You Sir are a glorious Man. Please never change.
damn those yaoguai all have tig ol biddies.
uhh anyways...gotta say i'm really thankful to the formation of Second Wind for introducing me to cold take. this shit is so consistently brilliant, and i absolutely love it.
Respectfully, I'd prefer the facecam off. It's more distracting this way.
1:11 I wasn't expecting to be attacked right off the bat like that, but how am I to argue against a man with such a glorious sombrero?
As said, nice to see the beautiful man, behind the beautiful voice. Keep up the good work!!
Frost's credit blurbs are the only interesting ones worth listening to. Instead of feeling like an obligation to keep engagement up.
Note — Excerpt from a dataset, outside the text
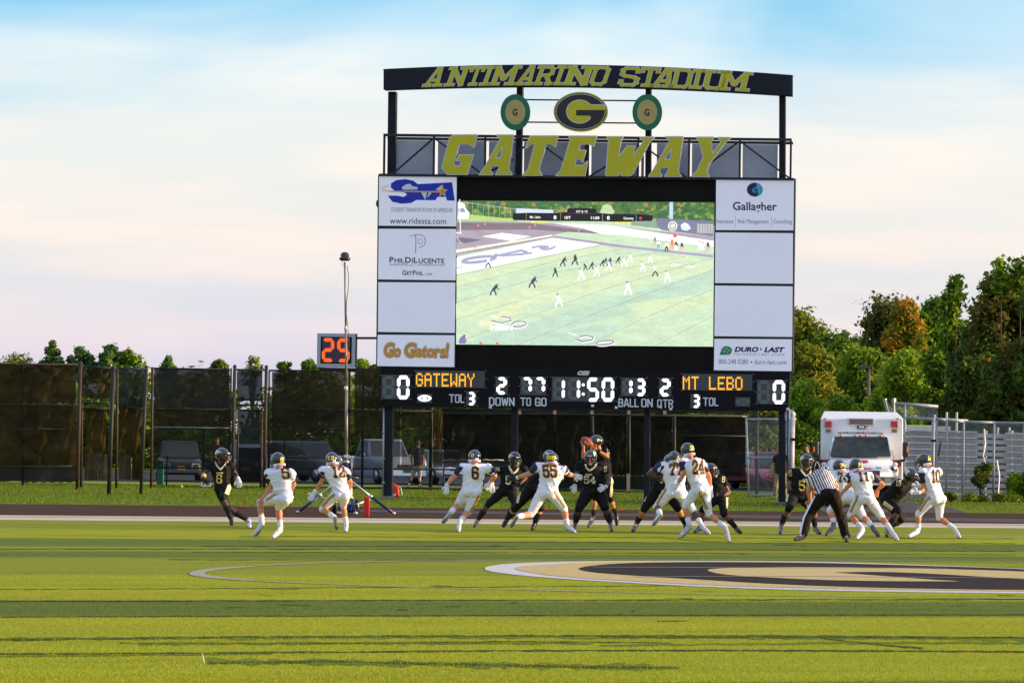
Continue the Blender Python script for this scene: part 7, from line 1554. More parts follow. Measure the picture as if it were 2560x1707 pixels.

Frost, it's a realllllly good thing you're the kind of person you are. With that sweet velvety voice, you could so easily use your magnetism for evil
you have such a wonderful voice and a beautful delivery
im not opposed to the new format, but please sync your audio a little better :)
i believe its on purpose
I'm pretty sure the format is just because they've been pretty busy co-streaming SGF, and he acknowledged the sync error
“It’s not like the machine would have to learn too much”
Absolutely savage
Brilliant take, Frost!! And that comes from a Swede who's ashamed of having Lars as a fellow country man.
Ive been watching Frost’s videos for almost 2 years now so I knew what to expect. Still, this one caught me off guard by some of the sharpest, polished and to the point critique of corporate practices not only in gaming but general. I rarely comment and I dont say this lightly but this is truly impressive stuff.